Above ~800 K a polymerization reaction occurs in Na₂SiO₃, which produces some Q³ species and free oxygen (O^2– or oxide ion). The polymerization reaction annihilates an oxygen structural site so that the O^2– produced must reside on non-structural sites thus producing intrinsic anionic defects. The same reactions likely occur in Na₂Si₂O₅ and K₂SiO₃. Raman spectra of Na₂SiO₃ indicate >10% of Na⁺ and ~1.7% of O^2– on interstitial sites at 1348 K.
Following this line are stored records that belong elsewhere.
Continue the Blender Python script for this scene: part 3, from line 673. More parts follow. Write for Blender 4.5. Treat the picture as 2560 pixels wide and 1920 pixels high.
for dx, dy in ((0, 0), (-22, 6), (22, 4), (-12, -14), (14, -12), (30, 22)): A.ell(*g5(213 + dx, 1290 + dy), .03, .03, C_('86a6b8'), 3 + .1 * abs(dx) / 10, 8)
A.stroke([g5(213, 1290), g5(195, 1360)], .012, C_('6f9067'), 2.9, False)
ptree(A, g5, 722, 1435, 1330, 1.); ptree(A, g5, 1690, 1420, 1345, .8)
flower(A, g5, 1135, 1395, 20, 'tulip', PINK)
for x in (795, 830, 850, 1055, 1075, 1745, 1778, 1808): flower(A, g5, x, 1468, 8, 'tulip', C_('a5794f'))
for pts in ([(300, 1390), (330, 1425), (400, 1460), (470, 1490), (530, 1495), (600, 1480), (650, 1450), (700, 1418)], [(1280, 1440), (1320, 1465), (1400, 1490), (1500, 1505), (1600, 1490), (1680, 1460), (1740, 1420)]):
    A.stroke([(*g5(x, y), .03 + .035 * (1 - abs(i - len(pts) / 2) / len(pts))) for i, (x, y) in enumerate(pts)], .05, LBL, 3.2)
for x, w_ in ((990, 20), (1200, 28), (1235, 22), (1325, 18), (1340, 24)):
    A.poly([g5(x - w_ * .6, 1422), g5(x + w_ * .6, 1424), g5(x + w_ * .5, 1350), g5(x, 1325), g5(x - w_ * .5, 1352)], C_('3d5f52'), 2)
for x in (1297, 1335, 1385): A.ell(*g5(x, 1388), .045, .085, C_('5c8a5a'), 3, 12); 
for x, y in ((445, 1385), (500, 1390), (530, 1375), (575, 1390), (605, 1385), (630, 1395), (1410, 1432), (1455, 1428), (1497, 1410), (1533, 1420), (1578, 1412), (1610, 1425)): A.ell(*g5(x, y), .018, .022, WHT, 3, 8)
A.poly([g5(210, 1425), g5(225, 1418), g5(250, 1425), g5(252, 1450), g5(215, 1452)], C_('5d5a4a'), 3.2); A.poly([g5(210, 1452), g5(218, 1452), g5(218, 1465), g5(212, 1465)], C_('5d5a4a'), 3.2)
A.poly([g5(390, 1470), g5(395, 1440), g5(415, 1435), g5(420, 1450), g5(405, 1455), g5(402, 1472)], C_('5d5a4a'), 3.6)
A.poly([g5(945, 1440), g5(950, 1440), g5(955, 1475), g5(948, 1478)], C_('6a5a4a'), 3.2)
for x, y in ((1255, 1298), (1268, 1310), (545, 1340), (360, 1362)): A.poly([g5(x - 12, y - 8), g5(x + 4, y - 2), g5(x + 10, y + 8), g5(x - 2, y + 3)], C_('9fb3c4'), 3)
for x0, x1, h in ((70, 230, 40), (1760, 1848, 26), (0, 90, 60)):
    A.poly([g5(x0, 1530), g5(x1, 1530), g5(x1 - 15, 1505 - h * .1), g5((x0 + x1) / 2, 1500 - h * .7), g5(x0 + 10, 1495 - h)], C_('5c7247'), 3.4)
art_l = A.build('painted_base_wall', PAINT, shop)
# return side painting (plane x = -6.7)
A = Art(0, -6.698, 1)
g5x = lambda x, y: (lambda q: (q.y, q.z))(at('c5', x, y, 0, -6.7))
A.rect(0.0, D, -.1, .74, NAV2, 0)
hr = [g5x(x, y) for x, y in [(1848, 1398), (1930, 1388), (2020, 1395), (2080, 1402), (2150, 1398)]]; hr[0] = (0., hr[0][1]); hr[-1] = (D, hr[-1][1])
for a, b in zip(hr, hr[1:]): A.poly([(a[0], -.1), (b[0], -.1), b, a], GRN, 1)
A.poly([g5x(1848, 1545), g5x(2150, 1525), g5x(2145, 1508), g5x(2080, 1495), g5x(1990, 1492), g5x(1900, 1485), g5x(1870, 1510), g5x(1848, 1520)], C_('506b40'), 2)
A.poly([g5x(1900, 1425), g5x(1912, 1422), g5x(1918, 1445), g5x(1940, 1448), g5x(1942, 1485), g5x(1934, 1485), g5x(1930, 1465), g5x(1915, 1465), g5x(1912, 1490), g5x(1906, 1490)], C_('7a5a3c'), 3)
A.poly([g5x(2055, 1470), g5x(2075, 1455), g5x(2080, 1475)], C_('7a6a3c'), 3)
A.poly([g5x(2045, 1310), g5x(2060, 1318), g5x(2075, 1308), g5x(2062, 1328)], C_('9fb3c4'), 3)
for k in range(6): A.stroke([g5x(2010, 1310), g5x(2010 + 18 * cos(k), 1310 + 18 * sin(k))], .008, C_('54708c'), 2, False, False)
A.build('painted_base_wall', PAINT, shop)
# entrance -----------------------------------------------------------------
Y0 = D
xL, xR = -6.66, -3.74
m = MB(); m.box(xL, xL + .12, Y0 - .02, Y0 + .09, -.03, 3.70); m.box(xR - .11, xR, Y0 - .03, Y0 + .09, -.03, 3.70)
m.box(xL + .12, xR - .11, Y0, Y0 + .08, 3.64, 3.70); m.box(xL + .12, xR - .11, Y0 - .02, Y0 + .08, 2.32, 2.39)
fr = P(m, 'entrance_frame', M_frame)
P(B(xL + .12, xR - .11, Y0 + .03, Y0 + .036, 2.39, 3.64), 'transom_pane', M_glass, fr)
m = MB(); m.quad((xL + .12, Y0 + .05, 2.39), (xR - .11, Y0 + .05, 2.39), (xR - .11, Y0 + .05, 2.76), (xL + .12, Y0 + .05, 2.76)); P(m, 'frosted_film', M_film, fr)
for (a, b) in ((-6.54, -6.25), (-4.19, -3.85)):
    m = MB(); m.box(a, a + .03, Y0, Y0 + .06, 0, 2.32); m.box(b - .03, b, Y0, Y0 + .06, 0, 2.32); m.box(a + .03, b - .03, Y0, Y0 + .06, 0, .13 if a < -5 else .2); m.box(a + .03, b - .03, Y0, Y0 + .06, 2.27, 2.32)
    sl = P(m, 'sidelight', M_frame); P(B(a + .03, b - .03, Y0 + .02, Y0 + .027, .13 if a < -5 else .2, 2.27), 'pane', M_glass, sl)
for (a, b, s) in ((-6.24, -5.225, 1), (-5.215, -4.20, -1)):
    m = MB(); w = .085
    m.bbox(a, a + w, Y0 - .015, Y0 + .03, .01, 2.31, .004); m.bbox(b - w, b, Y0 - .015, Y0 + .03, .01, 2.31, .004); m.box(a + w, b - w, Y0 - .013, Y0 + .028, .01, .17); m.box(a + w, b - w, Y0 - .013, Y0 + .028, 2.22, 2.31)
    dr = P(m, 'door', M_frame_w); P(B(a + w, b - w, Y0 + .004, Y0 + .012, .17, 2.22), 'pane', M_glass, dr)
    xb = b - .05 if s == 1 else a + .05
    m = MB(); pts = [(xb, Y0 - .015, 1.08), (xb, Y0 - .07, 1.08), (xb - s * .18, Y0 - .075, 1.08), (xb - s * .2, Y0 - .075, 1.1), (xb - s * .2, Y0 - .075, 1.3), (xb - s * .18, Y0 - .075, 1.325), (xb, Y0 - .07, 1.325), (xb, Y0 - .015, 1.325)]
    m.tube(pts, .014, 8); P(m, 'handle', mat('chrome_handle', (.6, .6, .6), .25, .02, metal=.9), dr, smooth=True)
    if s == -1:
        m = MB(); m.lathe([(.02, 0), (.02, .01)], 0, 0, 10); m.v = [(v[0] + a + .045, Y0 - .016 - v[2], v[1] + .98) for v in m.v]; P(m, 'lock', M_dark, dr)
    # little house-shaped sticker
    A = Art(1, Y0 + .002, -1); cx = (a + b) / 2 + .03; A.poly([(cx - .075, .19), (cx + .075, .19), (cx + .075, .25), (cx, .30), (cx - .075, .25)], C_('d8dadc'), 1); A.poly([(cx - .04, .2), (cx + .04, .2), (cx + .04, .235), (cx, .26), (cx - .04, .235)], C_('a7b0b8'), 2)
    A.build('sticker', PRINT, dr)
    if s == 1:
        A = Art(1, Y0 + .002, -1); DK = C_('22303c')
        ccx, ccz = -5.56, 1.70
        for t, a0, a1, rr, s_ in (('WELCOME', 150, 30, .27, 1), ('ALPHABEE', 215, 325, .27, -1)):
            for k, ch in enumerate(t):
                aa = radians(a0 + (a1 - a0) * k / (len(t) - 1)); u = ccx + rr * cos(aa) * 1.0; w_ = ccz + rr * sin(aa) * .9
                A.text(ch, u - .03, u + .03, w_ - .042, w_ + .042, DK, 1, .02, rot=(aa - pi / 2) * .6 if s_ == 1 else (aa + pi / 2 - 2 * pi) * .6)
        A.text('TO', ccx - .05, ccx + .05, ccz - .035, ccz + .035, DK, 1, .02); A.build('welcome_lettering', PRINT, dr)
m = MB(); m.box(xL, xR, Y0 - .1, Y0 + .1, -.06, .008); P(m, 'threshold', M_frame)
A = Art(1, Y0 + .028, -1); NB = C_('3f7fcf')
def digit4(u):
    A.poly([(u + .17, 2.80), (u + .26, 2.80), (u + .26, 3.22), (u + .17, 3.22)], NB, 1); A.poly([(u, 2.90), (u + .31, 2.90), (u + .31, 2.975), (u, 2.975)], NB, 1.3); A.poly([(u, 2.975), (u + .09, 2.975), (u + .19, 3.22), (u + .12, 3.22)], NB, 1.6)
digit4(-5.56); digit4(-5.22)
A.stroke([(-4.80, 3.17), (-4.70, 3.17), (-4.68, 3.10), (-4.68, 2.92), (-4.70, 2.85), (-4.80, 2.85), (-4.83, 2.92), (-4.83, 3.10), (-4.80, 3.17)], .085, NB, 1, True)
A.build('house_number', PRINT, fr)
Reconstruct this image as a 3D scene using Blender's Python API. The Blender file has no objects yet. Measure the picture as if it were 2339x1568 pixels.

Ca- and Mg-bearing mantle minerals subjected to temperature greater than ~1500 K experience the destabilizing effects of disordering (Frenkel defect formation). The minerals may respond either by changing their composition or by changing phase. An abundance of Ca and Na defects in pyroxenes, for example, likely promotes production of new components (e.g., CaAl₂SiO₆, NaAlSi₂O₆) in pyroxenes. By their production, Ca and Na defect concentrations are reduced thereby stabilizing the phases. Mg-O bond dissociation and production of intrinsic Mg²⁺ and O^2– point defects within olivine likely destabilize it and promote the phase transition to wadsleyite at the base of the upper mantle.